2: Everyone automatically gets Combat Expertise and Power Attack.
These are simply modes anyone can activate, but are slightly changed:

-Combat Expertise has no BAB cap.

-Power Attack also works on light weapons at +1 damage per -1 accuracy.
I like this, but I'd also add the caveat that a one-handed weapon gets +2 damage per -1 to hit.  That puts it on par with a two-hander, so the real change for using a shield is just in the base damage plus half your Str mod.  One for one makes sense on light weapons since you get two of them.

Now, you just have to decide if you're cool with a longsword and short sword user effectively getting 3:1, or if you want to cap all weapons at 1:1 if using multiple.

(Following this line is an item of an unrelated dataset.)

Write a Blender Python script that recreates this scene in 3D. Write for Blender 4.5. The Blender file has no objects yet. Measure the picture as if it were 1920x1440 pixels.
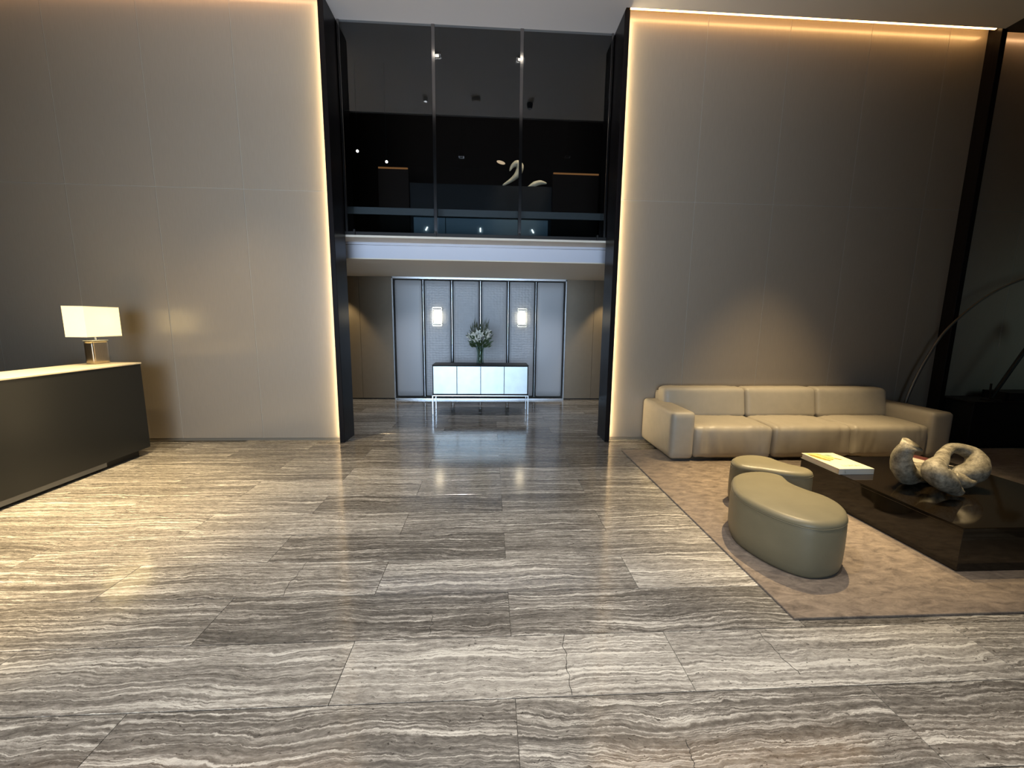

It would make TWF worth a damn without sneak attack, so that's a plus. I've no problem with TWF fucking people up, because it costs a lot to do. You need to spend several feats (or 1 feat and an item if you only want two off-hand attacks), have decent Dex (unlike THF, where you can dump everything except Str and rock face), and you take attack penalties on top of it. You also spend twice as much cash to keep your weapons relevant when you already have money problems. In short, TWF needs to either have it's costs brought down a lot, or it needs to be awesome to make up for it.

As is, the only viable non-sneak attacking (or other bonus damage-stacking) TWF build is a Revenant Blade, and that's only because they get to go 2-for-1 with their double weapon. Another nice thing is that these changes don't make the Revenant Blade obsolete, simply less awesome, which is fine.